HPL outfitted the Necronomicon with a pretty wonderful textual history. The tome started in Arabic and went through Greek and Latin translations. This makes me wonder. The most famous lines quoted by HPL from the Necronomicon are
That is not dead which can eternal lie,
And with strange aeons even death may die.
A rhyming couplet of iambic pentameter. And what would it be in Greek and Latin?

Sunday, October 17, 2010

Scyptic responses

A while back, I got interested in the word "scyptic." I decided that it probably owes its existence to a misprint of the word "cryptic" in a work by H.P. Lovecraft, though I made up a suitable definition for it anyway.

I just discovered that someone has actually commented on my definition. Trevor thinks that HPL would not have let a misprint stand, and suggests instead that he might have coined "scyptic" as a kind of ancient Greek portmanteau, say a combo of skia ("shadow") and kruptos ("hidden").

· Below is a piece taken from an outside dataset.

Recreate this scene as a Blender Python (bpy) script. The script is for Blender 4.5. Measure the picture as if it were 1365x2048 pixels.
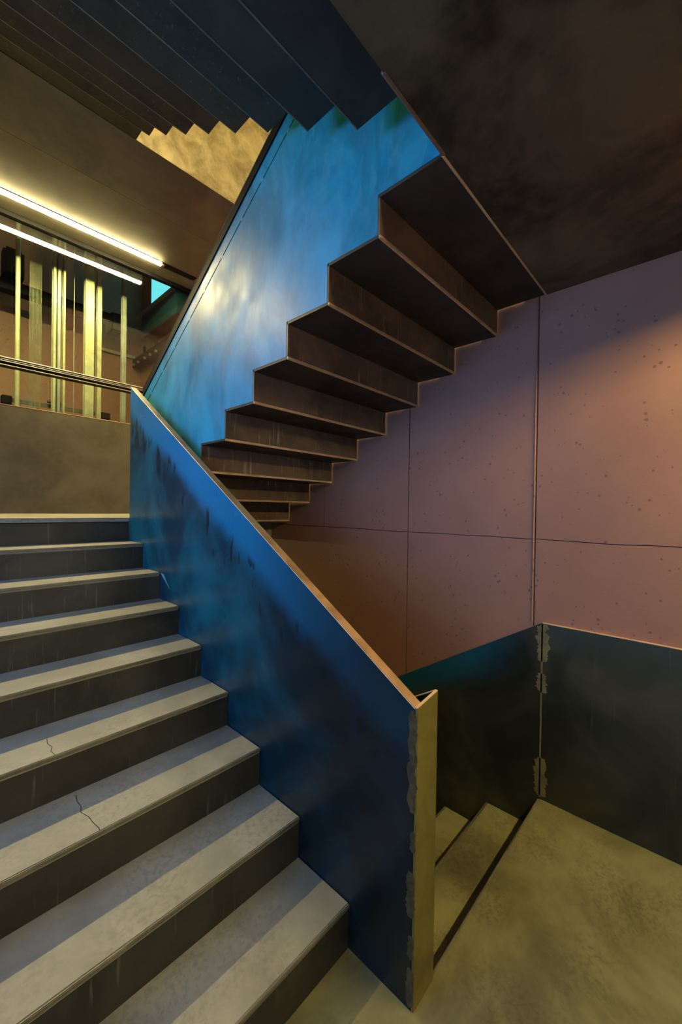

HPL did dabble in ancient Greek neologism (more on this in a later post). But I'm not sure he'd have cut-and-pasted two words together in such an impressionistic and (from the Greek standpoint) incorrect way: how could he have expected anyone to understand the meaning? The misprint of "scyptic" for "cryptic" might have happened after HPL died. We'd have to check the earliest publications––but that's what S.T. Joshi presumably did for his critical edition, and Joshi prints "cryptic." I do wish that Joshi had said something about the scyptic variant.

But this is beside the point. Ghost-words become real words when people start using them, and Trevor has a post-HPL, genuine appearance of "scyptic" (as an obscure word without a definition!). I'm very happy to let Trevor's derivation from skia and kruptos stand as the pseudo-etymology for my pseudo-definition.